Thursday, May 15, 2008

Livability Indicator #3 - BABIES!!!!!

I went to Copenhagen, Denmark almost two years ago, with the intention of studying the transition that city has undergone over the last fifty years away from car-choked streets towards an increasingly large pedestrian-only network of medieval streets and bike lanes. I proposed the idea of studying Copenhagen for better understanding how American cities, particularly in the Sunbelt and its assortment of ephemeral structures, will reshape themselves in a post-peak oil world. I suggested the only things that we had built to last have been entirely based on the presumption of automobile-perpetuity: parking garages and highways, and questioned what could be (re)made of these things.

(Rush Hour crossing the Poblinge So in Copenhagen)
While over there, however I was quickly struck by the ubiquity of baby strollers. They were everywhere. I couldn't pick up a cobble and throw it without hitting a baby in their cute little round faces, with a rock. I figured either Danes were the most fertile people on the planet or we had discovered a place that was SO livable, which could/should be defined as safe, pleasant, enjoyable, ease of mobility, etc. to the point of being so safe and pleasant, that mothers would raise their babies there and feel comfortable taking them out for daily walks.

Now I'm no parent, nor do I pretend to know how to raise a child, but I'm pretty sure the tough love/learn the hard way on their own methods of teaching don't begin at least until they're...two and can walk without falling on their face every third step. So during the week, I began to chronicle with the trusty camera all of the strollers that I witnessed. Some of which are shown here:

(The last one was actually in Malmo, Sweden and I was taking a picture of the canal and wouldn't you know it? A baby popped into the frame.)

The real point isn't so much about babies, but places that are so livable, so comfortable, that they are open and responsive to the needs of all age groups (cynically called market segments), including the most fragile, i.e. babies. This is why I'm making the presence of baby strollers Livability Indicator #3.

I began to notice a few strollers with Plano soccer moms pop up here and there while on site visits/client tours to our project The Shops at Legacy; also shown here (For some reason RTKL doesn't have a page for it, I'll have to change that). For the most part, these weren't residents of Legacy, they were from surrounding generic suburbs in Plano, merely looking for someplace walkable and pleasant to walk with other moms and babies.

(Legacy Town Center - check out the snow on the garages)

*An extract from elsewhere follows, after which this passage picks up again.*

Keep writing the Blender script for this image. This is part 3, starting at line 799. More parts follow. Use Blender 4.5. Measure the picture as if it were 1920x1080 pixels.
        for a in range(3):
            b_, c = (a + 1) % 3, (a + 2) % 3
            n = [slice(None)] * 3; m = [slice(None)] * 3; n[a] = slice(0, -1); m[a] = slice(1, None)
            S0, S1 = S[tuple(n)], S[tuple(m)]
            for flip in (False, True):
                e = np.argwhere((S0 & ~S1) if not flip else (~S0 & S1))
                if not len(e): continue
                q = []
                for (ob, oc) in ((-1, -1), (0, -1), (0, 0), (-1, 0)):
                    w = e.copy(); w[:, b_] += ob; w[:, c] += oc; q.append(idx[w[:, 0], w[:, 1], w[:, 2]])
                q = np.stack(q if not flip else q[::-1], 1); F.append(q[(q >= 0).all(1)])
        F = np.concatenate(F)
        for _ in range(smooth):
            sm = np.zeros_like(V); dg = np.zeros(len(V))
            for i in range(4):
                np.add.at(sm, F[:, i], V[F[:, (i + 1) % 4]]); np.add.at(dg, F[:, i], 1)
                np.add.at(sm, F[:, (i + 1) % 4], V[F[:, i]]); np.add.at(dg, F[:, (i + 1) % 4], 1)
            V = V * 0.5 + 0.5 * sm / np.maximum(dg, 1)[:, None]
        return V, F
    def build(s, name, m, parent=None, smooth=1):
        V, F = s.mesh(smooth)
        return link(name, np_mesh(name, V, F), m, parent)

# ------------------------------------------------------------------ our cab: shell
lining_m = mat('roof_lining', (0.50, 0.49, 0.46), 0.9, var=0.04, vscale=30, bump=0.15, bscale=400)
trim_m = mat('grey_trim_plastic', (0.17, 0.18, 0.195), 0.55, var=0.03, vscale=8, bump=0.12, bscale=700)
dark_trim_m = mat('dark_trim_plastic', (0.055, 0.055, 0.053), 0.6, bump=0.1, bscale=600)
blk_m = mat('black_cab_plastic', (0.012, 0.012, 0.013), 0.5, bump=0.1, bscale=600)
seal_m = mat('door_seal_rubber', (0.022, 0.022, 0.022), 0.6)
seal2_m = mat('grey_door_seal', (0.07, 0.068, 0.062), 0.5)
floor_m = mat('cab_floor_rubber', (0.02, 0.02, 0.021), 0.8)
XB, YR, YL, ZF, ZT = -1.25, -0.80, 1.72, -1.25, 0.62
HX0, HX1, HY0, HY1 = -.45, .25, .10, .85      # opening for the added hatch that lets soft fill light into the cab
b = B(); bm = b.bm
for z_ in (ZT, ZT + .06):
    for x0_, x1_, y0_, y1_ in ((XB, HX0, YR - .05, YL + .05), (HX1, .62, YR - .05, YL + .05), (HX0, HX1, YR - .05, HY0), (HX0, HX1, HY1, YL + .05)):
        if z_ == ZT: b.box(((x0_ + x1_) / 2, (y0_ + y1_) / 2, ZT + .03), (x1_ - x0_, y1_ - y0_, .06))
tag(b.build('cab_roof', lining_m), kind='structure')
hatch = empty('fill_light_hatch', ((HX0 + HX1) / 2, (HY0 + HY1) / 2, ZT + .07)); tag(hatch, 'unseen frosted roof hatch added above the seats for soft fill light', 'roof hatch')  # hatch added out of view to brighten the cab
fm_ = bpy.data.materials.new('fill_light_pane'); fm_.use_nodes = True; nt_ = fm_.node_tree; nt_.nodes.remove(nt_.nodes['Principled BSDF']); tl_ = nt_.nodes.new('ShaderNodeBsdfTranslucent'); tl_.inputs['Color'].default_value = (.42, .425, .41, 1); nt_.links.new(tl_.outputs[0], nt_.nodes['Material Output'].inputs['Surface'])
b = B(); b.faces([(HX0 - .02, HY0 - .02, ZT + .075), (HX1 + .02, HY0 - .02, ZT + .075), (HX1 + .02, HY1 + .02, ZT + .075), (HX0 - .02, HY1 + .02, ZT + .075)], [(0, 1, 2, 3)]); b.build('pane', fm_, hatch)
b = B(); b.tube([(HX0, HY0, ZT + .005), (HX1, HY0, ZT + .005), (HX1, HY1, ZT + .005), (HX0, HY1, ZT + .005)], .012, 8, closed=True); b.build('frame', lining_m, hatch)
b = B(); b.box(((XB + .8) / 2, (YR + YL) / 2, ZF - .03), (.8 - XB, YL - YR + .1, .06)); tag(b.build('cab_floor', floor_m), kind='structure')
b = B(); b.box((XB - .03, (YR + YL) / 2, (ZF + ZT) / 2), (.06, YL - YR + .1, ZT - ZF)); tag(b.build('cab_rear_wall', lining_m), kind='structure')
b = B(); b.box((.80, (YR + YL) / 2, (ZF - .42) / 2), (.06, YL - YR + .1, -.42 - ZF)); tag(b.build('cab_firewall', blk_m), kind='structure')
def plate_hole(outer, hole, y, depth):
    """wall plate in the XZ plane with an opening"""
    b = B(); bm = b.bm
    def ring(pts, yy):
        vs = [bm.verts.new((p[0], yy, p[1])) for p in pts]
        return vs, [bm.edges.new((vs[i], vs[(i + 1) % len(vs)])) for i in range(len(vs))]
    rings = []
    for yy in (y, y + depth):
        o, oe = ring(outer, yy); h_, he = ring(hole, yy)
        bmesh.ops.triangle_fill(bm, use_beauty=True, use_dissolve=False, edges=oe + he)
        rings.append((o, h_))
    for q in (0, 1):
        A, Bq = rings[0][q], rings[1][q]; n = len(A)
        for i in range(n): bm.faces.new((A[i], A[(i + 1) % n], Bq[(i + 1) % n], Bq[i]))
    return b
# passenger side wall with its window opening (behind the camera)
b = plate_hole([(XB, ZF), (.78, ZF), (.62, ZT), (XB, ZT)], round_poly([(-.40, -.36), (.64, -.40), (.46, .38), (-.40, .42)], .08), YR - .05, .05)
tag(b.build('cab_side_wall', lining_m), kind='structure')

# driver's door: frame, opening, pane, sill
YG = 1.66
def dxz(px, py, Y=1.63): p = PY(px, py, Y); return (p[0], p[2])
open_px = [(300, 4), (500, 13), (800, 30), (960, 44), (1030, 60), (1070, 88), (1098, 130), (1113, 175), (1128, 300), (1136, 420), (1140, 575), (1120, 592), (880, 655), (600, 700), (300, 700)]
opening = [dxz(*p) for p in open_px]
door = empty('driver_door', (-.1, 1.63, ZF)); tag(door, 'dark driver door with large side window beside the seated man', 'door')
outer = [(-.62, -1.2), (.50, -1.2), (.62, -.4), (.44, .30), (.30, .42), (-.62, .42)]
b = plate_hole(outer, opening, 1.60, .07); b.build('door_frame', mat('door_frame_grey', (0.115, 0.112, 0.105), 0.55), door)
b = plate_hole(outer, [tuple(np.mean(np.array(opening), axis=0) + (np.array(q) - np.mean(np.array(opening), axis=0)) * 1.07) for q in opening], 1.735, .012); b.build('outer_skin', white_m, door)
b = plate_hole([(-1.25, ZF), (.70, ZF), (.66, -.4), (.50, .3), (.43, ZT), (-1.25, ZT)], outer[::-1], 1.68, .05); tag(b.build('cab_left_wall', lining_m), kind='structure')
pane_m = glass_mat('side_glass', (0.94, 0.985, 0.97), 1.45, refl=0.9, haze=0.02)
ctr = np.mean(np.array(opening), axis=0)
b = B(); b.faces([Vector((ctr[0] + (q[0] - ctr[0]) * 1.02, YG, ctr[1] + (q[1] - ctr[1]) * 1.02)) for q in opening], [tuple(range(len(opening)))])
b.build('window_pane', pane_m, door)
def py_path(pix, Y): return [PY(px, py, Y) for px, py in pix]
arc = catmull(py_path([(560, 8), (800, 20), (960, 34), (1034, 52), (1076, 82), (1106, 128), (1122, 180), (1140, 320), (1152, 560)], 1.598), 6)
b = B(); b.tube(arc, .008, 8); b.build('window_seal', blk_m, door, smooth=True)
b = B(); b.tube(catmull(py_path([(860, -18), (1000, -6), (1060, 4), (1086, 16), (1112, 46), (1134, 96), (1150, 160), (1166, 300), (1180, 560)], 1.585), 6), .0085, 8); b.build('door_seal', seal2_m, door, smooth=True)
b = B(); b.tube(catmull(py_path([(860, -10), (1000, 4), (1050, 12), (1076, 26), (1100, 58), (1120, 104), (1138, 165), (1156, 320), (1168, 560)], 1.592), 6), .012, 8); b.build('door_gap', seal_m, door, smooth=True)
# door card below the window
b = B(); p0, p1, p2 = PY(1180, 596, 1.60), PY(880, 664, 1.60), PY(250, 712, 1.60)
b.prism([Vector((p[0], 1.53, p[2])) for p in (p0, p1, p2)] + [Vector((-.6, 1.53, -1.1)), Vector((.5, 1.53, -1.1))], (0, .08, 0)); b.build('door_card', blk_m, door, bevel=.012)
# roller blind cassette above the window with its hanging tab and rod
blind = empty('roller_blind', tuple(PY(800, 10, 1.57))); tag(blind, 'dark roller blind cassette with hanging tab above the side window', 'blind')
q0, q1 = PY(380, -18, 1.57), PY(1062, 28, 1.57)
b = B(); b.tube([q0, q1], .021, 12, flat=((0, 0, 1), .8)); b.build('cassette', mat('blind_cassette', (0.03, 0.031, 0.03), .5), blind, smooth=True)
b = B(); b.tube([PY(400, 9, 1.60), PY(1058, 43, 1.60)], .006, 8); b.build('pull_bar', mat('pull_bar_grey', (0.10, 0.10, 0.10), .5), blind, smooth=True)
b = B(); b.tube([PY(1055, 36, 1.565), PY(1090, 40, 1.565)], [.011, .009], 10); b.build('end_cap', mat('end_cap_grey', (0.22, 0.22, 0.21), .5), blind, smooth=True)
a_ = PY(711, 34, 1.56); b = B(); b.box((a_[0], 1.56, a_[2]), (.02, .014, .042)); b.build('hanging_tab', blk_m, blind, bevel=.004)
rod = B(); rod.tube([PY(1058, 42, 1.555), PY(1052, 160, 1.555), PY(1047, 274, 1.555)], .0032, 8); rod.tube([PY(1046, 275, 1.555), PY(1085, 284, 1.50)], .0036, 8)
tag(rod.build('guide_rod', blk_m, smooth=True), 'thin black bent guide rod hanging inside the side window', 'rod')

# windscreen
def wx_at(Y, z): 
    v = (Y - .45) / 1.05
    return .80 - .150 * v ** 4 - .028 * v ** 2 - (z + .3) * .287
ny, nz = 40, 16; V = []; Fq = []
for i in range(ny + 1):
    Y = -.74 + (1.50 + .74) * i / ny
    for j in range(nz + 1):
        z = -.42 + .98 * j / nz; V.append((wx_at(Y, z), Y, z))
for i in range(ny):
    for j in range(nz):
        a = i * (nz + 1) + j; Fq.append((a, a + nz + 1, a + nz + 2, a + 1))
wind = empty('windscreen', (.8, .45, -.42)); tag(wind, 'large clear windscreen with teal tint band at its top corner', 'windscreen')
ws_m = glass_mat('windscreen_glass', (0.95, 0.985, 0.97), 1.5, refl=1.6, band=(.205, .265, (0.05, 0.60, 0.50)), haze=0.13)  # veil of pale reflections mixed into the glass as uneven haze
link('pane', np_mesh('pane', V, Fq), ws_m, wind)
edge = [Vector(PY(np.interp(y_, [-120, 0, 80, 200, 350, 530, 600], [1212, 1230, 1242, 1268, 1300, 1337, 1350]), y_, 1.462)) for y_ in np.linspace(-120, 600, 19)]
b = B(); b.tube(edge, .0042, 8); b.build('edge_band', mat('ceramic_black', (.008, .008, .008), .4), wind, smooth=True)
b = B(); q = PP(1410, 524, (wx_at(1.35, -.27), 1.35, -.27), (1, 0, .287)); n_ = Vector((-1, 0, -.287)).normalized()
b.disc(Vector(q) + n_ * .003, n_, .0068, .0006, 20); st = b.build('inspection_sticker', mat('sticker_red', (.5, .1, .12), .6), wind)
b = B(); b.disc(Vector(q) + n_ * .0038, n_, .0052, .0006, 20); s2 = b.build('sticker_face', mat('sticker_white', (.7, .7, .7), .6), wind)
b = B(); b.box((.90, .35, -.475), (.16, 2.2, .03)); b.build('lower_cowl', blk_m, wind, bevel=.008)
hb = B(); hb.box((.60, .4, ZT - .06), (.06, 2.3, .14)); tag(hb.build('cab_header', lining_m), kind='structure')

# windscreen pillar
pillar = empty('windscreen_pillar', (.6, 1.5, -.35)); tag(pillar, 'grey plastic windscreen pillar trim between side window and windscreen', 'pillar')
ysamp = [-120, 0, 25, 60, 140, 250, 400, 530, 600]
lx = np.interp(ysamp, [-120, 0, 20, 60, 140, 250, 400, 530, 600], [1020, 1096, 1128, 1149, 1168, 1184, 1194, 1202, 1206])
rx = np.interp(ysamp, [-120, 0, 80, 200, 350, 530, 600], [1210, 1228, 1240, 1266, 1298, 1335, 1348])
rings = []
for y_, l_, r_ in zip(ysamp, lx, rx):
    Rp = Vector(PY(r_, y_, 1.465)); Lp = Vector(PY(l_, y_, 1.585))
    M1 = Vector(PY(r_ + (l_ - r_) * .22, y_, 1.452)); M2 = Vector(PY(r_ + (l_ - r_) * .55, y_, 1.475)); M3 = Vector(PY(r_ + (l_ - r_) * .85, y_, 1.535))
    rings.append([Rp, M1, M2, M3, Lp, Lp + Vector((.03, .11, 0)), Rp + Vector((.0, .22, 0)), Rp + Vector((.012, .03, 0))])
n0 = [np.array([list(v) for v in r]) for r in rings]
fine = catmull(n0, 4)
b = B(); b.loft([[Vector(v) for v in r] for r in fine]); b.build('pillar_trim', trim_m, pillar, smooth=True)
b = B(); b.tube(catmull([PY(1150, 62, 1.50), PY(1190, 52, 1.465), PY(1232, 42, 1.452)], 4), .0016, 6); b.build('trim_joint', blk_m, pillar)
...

Lastly, since I have lived in downtown Dallas, I have begun to see more and more (going from 0 to a half-dozen makes for astonishing growth percentages). Some of these I made for tourists, but others actually are downtown residents. There are even a few young'ns (pardon my B'more phraseology) in my building, proving that the market for urban living is getting a bit larger than yuppies and empty nesters. We'll see how many more strollers we see when some of these downtown parks finally get built.